Reestablishing marshes, mudflats, and seagrass beds is gaining priority, funding, and political will. San Francisco Bay, starting in 1960, gained an early start with the founding of an organization called Save the Bay. Since then, scientists, governments, and NGOs have made San Francisco Bay one of the world’s largest wetland renewal projects. From the mid-20th century when less than 10 percent of the bay’s original wetlands survived, today, 28 percent of the original wetlands are restored. Forty percent will be achieved when current projects in planning and execution are completed. Much of the South Bay, used in the early 1900s as evaporative ponds for harvesting salt, has been restored. 

Perhaps you have heard the term “blue carbon.” It refers to the CO2 stored by plants and soils in coastal wetlands. Such places sequester three times more carbon per acre than tropical forests. Even more important than this potent carbon repository is that tidal marshes serve as the coast’s first line of defense, cushioning human infrastructure. Wetlands dissipate and dampen storm energies, lessening their destructive power. In addition, marshes grow vertically, keeping pace with sea-level rise by trapping sediment in their vegetation, which decomposes and then regrows.
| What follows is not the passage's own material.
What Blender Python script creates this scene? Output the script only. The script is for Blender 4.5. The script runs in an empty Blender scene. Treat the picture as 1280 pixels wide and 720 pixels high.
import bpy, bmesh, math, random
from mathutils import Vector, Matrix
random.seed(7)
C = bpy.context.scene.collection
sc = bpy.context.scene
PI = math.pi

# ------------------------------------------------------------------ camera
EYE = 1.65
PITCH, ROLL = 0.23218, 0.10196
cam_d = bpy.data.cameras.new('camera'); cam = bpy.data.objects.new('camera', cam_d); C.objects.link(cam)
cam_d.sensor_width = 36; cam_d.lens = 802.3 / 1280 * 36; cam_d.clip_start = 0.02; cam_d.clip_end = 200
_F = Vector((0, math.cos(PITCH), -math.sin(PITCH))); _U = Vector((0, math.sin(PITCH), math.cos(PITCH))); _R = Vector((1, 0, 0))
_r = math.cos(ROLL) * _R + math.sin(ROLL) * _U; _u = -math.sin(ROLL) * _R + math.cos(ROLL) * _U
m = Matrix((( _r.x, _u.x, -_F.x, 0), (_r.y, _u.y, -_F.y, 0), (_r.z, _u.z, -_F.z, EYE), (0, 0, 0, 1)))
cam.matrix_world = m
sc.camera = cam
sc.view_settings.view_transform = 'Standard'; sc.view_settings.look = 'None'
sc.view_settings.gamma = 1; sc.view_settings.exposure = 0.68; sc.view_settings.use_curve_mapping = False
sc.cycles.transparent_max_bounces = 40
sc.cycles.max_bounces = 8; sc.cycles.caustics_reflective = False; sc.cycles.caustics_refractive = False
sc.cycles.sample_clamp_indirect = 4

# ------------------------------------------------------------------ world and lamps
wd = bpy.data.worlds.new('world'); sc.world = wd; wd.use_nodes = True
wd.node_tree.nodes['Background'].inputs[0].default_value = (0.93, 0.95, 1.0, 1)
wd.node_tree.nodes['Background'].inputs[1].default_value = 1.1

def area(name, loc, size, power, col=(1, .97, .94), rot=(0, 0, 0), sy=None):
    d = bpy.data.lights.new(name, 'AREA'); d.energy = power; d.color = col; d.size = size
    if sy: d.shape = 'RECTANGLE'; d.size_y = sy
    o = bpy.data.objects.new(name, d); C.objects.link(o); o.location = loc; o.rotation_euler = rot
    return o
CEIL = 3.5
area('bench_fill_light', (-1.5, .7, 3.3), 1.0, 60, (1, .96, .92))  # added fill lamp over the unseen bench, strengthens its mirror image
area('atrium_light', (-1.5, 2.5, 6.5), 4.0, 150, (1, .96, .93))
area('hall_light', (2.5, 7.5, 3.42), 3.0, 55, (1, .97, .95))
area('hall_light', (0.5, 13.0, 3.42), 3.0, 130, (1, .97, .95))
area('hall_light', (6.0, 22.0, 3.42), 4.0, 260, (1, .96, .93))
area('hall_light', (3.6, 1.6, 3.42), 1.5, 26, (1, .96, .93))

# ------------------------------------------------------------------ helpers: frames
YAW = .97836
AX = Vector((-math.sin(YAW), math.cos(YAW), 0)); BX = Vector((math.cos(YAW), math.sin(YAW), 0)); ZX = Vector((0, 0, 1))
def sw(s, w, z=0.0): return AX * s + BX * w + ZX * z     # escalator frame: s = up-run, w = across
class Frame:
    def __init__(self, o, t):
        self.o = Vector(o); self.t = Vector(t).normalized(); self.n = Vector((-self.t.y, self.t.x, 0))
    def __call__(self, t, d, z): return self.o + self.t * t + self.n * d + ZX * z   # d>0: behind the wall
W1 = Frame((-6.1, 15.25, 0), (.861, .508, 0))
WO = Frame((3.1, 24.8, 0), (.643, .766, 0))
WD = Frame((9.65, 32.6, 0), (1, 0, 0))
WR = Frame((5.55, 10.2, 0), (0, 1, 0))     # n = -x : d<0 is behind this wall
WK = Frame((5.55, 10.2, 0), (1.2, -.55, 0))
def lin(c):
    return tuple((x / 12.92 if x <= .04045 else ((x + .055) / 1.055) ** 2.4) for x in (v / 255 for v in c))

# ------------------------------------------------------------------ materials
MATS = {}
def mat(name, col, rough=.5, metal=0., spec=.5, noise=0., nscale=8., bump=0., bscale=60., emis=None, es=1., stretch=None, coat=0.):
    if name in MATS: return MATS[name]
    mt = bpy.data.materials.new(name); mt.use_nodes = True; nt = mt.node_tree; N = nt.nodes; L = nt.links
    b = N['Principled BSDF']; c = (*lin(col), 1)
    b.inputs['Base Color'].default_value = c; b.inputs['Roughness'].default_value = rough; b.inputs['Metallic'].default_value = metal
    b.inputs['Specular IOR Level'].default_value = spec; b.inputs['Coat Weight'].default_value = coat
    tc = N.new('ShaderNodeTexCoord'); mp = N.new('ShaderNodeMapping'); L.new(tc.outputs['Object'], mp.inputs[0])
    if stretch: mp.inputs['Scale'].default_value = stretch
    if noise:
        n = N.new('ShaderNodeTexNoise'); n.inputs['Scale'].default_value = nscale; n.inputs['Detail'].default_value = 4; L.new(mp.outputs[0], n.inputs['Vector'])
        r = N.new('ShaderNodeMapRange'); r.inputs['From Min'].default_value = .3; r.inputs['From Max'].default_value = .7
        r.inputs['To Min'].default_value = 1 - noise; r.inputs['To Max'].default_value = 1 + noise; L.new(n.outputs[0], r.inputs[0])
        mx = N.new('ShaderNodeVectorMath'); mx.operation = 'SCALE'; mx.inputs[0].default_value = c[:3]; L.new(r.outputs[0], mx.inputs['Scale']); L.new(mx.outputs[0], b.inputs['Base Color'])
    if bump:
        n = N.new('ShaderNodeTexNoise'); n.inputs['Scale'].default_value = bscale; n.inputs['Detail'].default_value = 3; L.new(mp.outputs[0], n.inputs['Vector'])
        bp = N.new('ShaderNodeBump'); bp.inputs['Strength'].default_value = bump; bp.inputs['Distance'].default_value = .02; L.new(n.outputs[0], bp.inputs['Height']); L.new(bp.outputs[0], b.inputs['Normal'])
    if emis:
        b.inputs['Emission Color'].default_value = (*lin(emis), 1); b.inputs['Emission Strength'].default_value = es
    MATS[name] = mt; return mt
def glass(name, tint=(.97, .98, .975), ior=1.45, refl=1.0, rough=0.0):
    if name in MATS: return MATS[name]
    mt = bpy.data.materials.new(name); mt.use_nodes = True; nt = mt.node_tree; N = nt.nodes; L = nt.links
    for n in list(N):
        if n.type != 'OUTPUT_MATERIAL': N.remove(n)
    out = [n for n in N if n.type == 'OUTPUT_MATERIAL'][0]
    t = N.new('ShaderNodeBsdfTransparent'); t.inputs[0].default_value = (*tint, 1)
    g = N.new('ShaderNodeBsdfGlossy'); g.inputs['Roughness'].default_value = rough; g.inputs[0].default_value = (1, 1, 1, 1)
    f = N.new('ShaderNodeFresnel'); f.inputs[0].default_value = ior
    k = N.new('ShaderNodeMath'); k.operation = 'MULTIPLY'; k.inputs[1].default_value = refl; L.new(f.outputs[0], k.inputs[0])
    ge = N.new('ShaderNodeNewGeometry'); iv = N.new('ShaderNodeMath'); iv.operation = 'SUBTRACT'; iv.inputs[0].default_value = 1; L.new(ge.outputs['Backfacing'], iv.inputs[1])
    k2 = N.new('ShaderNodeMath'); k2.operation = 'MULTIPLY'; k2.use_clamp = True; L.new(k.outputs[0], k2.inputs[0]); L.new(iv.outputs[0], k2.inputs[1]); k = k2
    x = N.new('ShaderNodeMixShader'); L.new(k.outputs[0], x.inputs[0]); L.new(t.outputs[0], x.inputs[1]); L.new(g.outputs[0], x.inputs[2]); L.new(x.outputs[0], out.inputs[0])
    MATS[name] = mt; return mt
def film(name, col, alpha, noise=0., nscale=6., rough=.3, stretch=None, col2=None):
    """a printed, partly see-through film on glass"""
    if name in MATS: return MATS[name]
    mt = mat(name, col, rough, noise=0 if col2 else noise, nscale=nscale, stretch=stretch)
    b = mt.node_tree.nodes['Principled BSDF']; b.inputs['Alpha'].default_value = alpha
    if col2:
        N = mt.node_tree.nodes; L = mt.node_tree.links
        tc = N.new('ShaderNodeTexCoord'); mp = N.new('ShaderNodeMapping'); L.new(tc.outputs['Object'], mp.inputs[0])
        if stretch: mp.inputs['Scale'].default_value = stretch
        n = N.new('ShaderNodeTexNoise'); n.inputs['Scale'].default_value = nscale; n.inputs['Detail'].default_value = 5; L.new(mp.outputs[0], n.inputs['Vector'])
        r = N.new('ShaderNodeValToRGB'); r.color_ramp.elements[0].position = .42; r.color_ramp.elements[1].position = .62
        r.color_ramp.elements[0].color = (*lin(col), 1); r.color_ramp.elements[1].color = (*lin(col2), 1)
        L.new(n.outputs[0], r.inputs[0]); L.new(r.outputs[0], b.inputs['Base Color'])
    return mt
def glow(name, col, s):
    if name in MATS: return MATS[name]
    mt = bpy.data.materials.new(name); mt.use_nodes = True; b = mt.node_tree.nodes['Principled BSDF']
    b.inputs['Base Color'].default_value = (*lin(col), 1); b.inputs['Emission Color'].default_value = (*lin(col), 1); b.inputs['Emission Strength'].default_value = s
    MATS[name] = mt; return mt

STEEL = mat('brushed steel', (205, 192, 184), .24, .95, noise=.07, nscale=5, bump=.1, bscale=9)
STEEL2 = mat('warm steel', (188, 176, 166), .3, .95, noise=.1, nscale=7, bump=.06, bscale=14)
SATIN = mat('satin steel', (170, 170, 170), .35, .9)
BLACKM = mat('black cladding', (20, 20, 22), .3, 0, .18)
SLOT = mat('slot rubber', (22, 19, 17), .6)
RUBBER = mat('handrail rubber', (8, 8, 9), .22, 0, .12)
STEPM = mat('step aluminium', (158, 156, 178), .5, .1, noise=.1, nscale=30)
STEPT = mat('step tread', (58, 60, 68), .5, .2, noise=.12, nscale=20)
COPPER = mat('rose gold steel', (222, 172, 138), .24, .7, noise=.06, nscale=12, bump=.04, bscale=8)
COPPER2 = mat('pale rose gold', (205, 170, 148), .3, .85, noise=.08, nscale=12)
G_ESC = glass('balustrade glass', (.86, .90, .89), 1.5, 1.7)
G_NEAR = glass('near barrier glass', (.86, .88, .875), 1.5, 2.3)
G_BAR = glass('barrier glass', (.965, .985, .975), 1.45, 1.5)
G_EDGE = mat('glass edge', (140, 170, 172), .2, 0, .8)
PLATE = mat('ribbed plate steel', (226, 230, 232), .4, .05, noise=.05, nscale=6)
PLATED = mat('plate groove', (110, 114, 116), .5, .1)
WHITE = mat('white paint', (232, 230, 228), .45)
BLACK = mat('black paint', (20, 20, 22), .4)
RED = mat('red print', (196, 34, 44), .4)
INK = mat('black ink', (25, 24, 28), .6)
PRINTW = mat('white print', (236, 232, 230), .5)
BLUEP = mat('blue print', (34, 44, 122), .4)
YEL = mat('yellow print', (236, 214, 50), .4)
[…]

Marshes are in a dynamic equilibrium with the water level, even keeping pace with moderately high rates of sea-level rise. To do so, enough suspended sediment is needed. The California Ocean Protection Council estimates that by the year 2100, sea levels could rise by as much as seven feet. A lot of sediment will be required. The silt collecting behind dams and reservoirs becomes a source when cleaned out or when dams are decommissioned. Some of the heavily engineered rivers and creeks flowing into the Bay are being restored, creating more sediment potential. The routine dredging of the Bay’s deepwater ports provides another supply of sediment. A third source of material comes from construction sites. Increasingly, tides are being allowed to move these sediments around as scientists study the patterns.

Locally, we get to enjoy the preserved or partially preserved Carpinteria Salt Marsh, Goleta Slough, UCSB campus lagoon, Devereaux Wetlands, Arroyo Burro Estuary, and the bird refuge. In 2016, the Upper Devereaux Slough was restored in part as a buffer against future ocean storm surges.